Next week the Quietus will be jetting off to Switzerland to see if we can’t give those scientists at the CERN laboratory a hand, and find the Higgs Boson Particle. While we’re there, we’re going to watch British Sea Power do a soundtrack to Out Of The Present as part of the Cineglobe International Film Festival. We dropped Jan Scott Wilkinson and Martin Noble, who will be playing the soundtrack at CERN, a line to find out more.
Can you tell us a bit about Out Of The Present, the film you’re working on the soundtrack for at CERN?
Martin Noble: It’s loosely based around Sergei Krikalev, one of the cosmonauts who spent 10 months aboard MIR, and is a bystander to the collapse of the Soviet Union in the early 90s.
Jan Scott Wilkinson: Mir is Russian for peace or world. It was largely a Russian mission where experiments were done on the human body, the effects of long term space travel physics and meteorology. It has beautiful shots of the earth, space and rockets, and also tells the story of the Cosmonauts. While Mir orbits for a year or so some of the Soviet states start to break away, so the main guy leaves the USSR but returns to Russia and a different map.
What is it about the film that you especially like?
JSW: I like the beauty of it all. The satellites that remind me of jellyfish, and the views of space and the Earth. Most of all, though, I like the cosmonauts and the way they do a difficult and scary job but still goof off regularly.
MN: I like all the main characters a lot. They start off looking very stern and serious before flying, but after they have settled on the space station you see a whole new side to them.
They revel in the novelty of weightlessness. Eating bits of cheese stuck to a comically long strand of floating ketchup. They ride huge pieces of equipment through zero gravity, and there are all sorts of wires and machinery to crash into. Some of the footage is really poetic too, slow motion images of a huge silver balloon imploding in space.
Is it good to be working in outer space?
JSW: I’ve worked very intensely on it, for a day or three at a time, so sometimes I feel like I’ve been in space and the cosmonauts are my friends. Luckily, I’ve always liked space.
MN: It’s good to work in a different environment to our last soundtrack Man of Aran. Man of Aran was all about the harsh reality of remote, basic living, and ‘Out of the Present’ is space exploration. The outfits are equally as good in both films though.
What’s been different about the way you’ve approached this one compared to Man Of Aran? Are you using different instrumentation?

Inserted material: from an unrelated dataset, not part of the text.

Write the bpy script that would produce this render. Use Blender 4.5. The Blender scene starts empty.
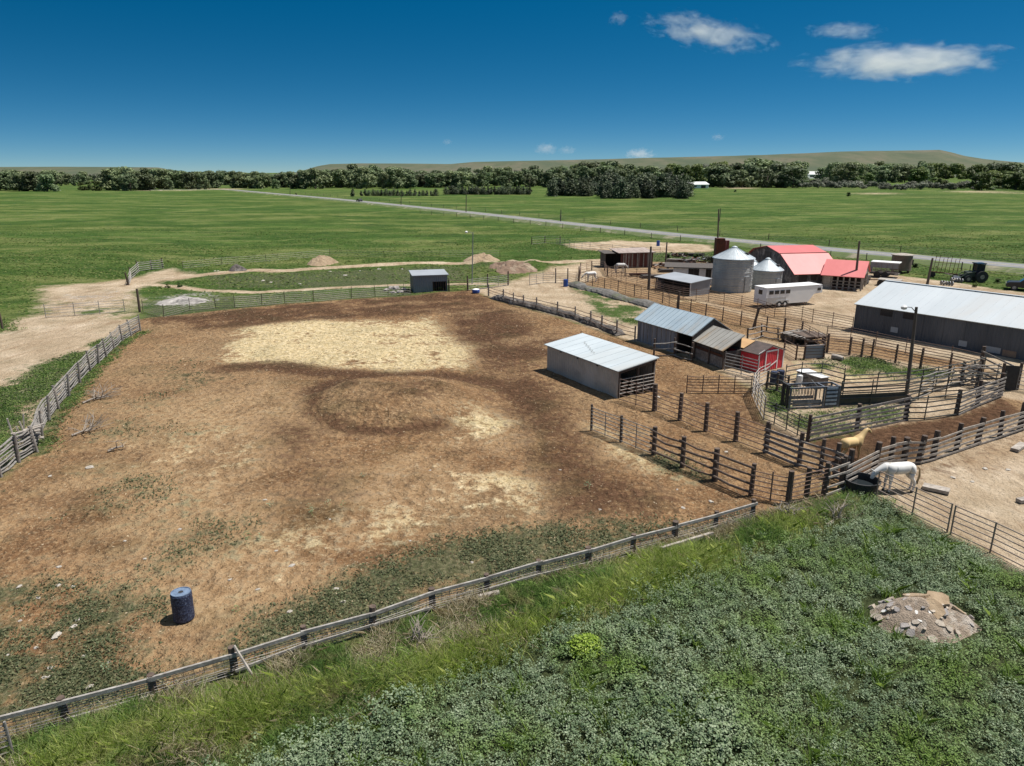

JSW: It’s very different. There is some more traditional and earthy music but other parts are closer to The KLF or Kraftwerk or Air. It’s also new music, instead of mostly reworking, like we did for Man Of Aran. I would like to say that it is still a work in progress in some ways. The first show at the Hadron Collider will mostly be me and Martin and our laptops. There haven’t been time and resources to take it to a full live show, but I’m also dreaming about Russian choirs and dancers… Who knows. At the moment I want the strengths of the film to come through, and to give a feeling of having been in space. By the end of it, your brainwaves should be working in a more peaceful fashion.

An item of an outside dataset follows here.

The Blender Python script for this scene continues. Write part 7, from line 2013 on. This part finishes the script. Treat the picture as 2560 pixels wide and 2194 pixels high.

MN: This soundtrack is a lot different to Man Of Aran which was written and recorded together as a six piece. This is essentially a lot of sci-fi solo pieces, with some songs worked on by just a few people. There is probably a lot more variety and more electronic sounds than normal, but still familiar moments of gentle beauty and some zero gravity drones. It’s bound to evolve if we play it again, probably more of a full six-piece approach.
How is it sounding thus far?
JSW: Somewhere between Short Circuit, Blade Runner, Beverly Hills Cop and Gustav Holst. It’s quite different to what some would expect.
Do you know where at the Large Hadron Collider you’ll be performing?
JSW: The point where they condense the lasers down to the maximum strength of a billion suns I think. Should be fine.
Tricky situation – you’ve dropped a guitar string into the mechanism. Do you tell someone, or keep it quiet and hope it doesn’t get in the way of the hunt for Higgs Boson?
JSW: I’d hope for an accident and look forward to the special powers that would surely follow, like Spiderman and so on. Martin could have enhanced climbing ability and I’d have a huge mind. We’re not bringing guitars, though. We’ll have to say I dropped one of my marbles instead.